=== YOUR INSTRUCTIONS ===
Restate the opening lines of the material below word for word, stopping after the line that contains "1); _bg.inputs[1].default_value = 0.32".

=== GIVEN MATERIAL ===
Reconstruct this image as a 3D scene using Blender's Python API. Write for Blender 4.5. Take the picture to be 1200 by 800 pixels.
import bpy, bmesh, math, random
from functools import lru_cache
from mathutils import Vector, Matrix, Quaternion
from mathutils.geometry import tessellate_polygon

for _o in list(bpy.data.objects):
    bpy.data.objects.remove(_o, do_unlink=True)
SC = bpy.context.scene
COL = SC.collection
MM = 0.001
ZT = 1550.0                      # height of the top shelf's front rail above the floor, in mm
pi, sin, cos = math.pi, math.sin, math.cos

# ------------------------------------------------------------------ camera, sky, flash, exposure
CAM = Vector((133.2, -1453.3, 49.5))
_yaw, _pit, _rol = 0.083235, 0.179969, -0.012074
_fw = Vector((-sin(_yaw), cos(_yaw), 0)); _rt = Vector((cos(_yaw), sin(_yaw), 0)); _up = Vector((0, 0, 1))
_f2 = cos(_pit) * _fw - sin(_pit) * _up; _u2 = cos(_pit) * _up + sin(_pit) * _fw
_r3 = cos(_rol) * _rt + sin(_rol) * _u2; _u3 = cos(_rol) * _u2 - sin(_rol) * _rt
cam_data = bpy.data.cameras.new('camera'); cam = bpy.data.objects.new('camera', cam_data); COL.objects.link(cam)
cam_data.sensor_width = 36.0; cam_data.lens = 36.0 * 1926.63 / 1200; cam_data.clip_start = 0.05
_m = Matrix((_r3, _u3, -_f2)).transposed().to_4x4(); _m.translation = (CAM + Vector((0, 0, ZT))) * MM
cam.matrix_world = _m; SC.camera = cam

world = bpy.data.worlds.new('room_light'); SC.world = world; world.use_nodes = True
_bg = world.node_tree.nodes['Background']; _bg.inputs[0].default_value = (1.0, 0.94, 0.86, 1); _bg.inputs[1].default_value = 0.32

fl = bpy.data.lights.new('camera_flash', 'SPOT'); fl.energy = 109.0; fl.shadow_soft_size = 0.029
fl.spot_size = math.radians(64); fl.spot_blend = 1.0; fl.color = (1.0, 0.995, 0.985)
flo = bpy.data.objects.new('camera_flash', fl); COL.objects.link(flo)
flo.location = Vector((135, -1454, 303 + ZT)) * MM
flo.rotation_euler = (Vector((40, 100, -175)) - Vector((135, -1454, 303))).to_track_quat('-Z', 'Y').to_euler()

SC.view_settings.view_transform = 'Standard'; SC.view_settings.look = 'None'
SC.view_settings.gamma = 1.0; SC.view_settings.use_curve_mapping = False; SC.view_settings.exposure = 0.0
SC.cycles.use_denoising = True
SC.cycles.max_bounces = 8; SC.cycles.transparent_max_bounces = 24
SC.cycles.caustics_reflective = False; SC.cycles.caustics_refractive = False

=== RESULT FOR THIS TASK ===
Reconstruct this image as a 3D scene using Blender's Python API. Write for Blender 4.5. Take the picture to be 1200 by 800 pixels.
import bpy, bmesh, math, random
from functools import lru_cache
from mathutils import Vector, Matrix, Quaternion
from mathutils.geometry import tessellate_polygon

for _o in list(bpy.data.objects):
    bpy.data.objects.remove(_o, do_unlink=True)
SC = bpy.context.scene
COL = SC.collection
MM = 0.001
ZT = 1550.0                      # height of the top shelf's front rail above the floor, in mm
pi, sin, cos = math.pi, math.sin, math.cos

# ------------------------------------------------------------------ camera, sky, flash, exposure
CAM = Vector((133.2, -1453.3, 49.5))
_yaw, _pit, _rol = 0.083235, 0.179969, -0.012074
_fw = Vector((-sin(_yaw), cos(_yaw), 0)); _rt = Vector((cos(_yaw), sin(_yaw), 0)); _up = Vector((0, 0, 1))
_f2 = cos(_pit) * _fw - sin(_pit) * _up; _u2 = cos(_pit) * _up + sin(_pit) * _fw
_r3 = cos(_rol) * _rt + sin(_rol) * _u2; _u3 = cos(_rol) * _u2 - sin(_rol) * _rt
cam_data = bpy.data.cameras.new('camera'); cam = bpy.data.objects.new('camera', cam_data); COL.objects.link(cam)
cam_data.sensor_width = 36.0; cam_data.lens = 36.0 * 1926.63 / 1200; cam_data.clip_start = 0.05
_m = Matrix((_r3, _u3, -_f2)).transposed().to_4x4(); _m.translation = (CAM + Vector((0, 0, ZT))) * MM
cam.matrix_world = _m; SC.camera = cam

world = bpy.data.worlds.new('room_light'); SC.world = world; world.use_nodes = True
_bg = world.node_tree.nodes['Background']; _bg.inputs[0].default_value = (1.0, 0.94, 0.86, 1); _bg.inputs[1].default_value = 0.32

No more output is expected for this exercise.